> [Task goal]:
Take every line from the listing below that contains "high".

> [Provided material]:
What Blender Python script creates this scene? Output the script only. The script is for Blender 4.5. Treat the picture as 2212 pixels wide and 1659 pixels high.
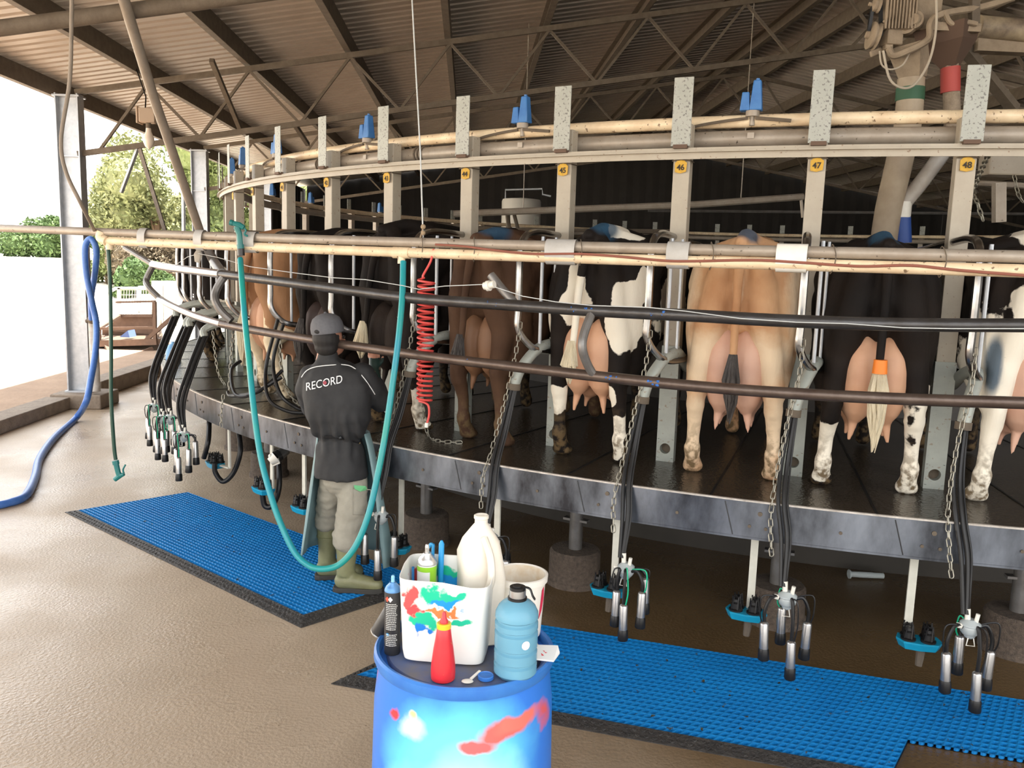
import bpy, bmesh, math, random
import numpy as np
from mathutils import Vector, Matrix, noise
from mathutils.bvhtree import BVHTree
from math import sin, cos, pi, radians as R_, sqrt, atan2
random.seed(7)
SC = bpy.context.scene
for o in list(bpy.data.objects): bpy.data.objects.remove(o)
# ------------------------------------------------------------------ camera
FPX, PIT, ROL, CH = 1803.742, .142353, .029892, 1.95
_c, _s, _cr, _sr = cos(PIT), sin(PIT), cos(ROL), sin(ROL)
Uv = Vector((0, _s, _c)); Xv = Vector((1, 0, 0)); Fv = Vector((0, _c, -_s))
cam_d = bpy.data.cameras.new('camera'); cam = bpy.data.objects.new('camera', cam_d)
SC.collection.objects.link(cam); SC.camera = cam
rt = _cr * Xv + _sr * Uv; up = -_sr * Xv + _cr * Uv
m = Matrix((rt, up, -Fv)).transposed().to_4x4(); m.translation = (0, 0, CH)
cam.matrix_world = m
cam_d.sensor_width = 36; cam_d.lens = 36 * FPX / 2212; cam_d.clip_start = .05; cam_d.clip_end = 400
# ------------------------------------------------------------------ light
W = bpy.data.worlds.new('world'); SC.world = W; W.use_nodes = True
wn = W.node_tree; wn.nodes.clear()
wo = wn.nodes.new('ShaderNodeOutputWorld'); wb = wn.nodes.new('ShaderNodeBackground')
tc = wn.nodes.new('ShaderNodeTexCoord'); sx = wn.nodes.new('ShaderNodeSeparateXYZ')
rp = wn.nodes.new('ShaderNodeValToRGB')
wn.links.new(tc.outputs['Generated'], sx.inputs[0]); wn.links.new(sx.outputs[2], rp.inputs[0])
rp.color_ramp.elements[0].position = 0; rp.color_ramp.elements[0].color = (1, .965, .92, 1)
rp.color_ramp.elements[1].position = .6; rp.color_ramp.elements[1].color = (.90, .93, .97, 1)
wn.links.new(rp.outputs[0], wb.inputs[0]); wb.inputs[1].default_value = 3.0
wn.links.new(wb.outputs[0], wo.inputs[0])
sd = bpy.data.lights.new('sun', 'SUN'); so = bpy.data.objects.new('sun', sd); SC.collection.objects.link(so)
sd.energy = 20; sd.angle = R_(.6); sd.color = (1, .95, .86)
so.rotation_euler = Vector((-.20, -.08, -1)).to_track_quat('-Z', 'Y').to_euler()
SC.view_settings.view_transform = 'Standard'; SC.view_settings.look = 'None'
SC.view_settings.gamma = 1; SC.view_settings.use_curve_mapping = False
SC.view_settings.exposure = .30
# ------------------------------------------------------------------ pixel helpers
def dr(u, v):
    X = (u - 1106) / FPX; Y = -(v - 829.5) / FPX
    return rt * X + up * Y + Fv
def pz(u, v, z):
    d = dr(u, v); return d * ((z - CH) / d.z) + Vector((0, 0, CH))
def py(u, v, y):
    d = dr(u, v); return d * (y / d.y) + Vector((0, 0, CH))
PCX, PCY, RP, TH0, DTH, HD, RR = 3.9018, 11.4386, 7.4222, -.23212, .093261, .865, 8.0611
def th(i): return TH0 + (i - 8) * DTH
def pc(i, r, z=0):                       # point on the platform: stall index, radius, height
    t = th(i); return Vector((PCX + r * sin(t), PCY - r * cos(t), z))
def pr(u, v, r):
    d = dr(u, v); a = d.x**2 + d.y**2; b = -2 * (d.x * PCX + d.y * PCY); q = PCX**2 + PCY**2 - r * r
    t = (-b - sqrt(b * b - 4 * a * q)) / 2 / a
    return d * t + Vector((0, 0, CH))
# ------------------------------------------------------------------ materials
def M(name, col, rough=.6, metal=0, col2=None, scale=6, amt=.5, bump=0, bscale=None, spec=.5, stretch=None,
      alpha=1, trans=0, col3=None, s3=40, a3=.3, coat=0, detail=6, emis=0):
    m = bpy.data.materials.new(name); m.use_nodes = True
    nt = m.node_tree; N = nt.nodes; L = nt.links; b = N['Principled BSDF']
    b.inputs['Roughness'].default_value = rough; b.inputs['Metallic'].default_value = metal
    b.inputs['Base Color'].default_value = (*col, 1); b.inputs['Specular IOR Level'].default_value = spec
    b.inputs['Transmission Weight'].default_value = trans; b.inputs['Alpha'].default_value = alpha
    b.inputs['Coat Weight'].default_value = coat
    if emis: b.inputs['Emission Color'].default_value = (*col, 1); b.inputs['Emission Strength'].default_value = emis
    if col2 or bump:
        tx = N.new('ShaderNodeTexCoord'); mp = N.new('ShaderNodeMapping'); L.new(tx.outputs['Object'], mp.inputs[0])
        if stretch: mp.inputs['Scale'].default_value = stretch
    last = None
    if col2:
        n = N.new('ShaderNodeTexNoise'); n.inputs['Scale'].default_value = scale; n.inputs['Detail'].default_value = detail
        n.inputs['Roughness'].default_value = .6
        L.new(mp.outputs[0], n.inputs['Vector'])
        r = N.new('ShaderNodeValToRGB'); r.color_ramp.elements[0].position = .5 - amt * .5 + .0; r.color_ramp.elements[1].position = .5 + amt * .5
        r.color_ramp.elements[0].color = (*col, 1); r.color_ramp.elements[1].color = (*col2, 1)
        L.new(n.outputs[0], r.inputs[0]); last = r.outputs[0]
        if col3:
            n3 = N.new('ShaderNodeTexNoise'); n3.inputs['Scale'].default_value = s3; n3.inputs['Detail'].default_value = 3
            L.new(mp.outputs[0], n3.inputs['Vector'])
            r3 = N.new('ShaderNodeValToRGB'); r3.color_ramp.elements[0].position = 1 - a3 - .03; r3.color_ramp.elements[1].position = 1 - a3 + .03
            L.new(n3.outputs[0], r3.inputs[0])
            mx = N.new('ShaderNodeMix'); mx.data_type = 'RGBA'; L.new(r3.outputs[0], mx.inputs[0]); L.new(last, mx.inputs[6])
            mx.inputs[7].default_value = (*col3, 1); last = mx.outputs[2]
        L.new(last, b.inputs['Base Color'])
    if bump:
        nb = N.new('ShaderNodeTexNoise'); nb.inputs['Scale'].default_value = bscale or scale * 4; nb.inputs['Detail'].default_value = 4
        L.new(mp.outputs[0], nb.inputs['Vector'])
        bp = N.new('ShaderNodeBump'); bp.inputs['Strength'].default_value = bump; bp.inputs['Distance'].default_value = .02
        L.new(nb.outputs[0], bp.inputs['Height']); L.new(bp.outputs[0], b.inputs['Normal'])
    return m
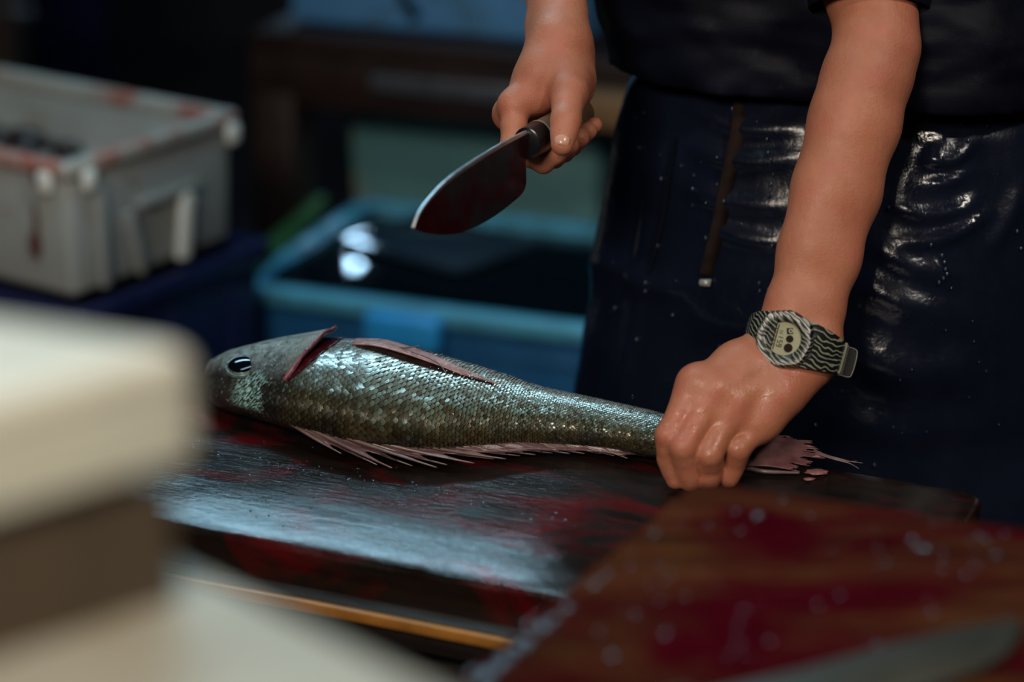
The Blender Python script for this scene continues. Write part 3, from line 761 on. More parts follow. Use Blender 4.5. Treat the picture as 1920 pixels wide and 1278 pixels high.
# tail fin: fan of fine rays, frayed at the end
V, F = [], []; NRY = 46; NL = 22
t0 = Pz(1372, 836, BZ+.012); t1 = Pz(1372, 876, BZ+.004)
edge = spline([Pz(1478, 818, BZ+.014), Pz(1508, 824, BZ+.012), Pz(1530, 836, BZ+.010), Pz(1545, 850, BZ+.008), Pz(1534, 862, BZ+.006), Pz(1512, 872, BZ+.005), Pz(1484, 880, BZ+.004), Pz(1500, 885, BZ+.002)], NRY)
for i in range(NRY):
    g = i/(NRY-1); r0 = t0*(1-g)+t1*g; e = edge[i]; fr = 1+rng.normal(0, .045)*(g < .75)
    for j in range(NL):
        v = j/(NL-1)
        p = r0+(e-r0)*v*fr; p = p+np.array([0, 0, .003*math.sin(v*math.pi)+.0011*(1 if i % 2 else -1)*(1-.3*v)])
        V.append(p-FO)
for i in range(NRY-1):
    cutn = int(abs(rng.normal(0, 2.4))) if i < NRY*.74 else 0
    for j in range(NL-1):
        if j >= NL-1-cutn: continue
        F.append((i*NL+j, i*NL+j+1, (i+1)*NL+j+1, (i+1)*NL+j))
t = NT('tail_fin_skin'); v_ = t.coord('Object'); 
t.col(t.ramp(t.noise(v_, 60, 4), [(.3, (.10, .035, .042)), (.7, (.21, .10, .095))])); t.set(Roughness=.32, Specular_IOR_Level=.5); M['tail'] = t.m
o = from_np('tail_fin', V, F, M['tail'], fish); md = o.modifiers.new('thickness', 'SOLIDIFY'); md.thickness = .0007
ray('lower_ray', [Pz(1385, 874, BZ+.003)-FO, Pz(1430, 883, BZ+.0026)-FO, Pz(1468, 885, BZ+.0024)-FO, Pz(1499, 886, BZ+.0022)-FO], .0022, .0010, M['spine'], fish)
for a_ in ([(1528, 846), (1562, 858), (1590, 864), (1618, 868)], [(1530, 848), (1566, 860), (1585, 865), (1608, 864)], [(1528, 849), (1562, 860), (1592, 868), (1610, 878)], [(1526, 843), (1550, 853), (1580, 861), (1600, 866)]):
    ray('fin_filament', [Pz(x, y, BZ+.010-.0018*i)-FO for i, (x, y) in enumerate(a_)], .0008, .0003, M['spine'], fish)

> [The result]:
What Blender Python script creates this scene? Output the script only. The script is for Blender 4.5. Treat the picture as 2212 pixels wide and 1659 pixels high.
The Blender Python script for this scene continues. Write part 3, from line 761 on. More parts follow. Use Blender 4.5. Treat the picture as 1920 pixels wide and 1278 pixels high.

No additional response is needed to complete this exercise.